ARTBA: Transportation Stimulus Funds are a "Success"

Should Be Followed by Longer-Term Highway/Transit Investment Plan, Pennsylvania Construction Executive Tells Congress

Washington, D.C. - The transportation investments in the American Recovery & Reinvestment Act (ARRA) are an unheralded success story and have helped prevent thousands of layoffs by transportation firms and their suppliers, a top Pennsylvania construction executive Dec. 10 told a congressional panel. But absent action on a multi-year highway/transit program bill or some other infusion of transportation infrastructure investment in the short term, a market retraction is looming as early as 2011.
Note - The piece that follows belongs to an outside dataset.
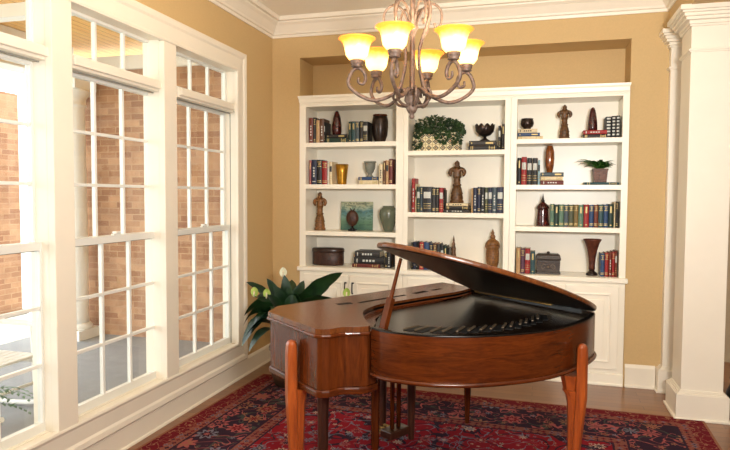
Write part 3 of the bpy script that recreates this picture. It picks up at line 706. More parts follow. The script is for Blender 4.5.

Those were core messages in the testimony of James Van Buren, vice president and chief operating officer of New Enterprise, Stone & Lime Company, a vertically integrated construction materials supplier, highway contractor, and traffic safety products and service provider. He represented the American Road & Transportation Builders Association (ARTBA) at a House Transportation & Infrastructure Committee hearing on ARRA implementation.

"The transportation components of the recovery act are a true success story," Van Buren said. "The economic downturn has had a substantial adverse impact on our company and the entire industry. Our sales dropped significantly from 2007 to 2008. Without the recovery act’s transportation investments, our markets would have continued their freefall this year." He said half of all ARRA project bids won by his company were performed in 2009 with the balance scheduled for completion in 2010.

Van Buren noted that even with the recovery act, the industry as a whole continues to suffer from the recession and is experiencing disproportionate levels of unemployment. "That reality is not an indictment of the recovery act, but rather illustrates how much worse our situation could have been."

Of the $21 billion in recover act funds obligated through November, Van Buren said $14 billion had been paid for projects under construction. That figure represented two-thirds of the available funds - direct economic activity-generating and employment-supporting resources. In Pennsylvania, 95 percent of the commonwealth's ARRA highway funds have been obligated, and of that amount, more than 19 percent of the work has been completed, he told the committee.

Van Buren called on Congress to focus on a long-term solution for the nation's growing transportation challenges. "Clearly, the robust, six-year investment levels proposed by the House Transportation & Infrastructure Committee would be ideal to stabilize and grow the U.S. transportation construction market," he said. "If, however, that is not attainable, an alternative measure that significantly boosts infrastructure investment in the short-term and retains the integrity of the Highway Trust Fund can also provide a critical economic boost."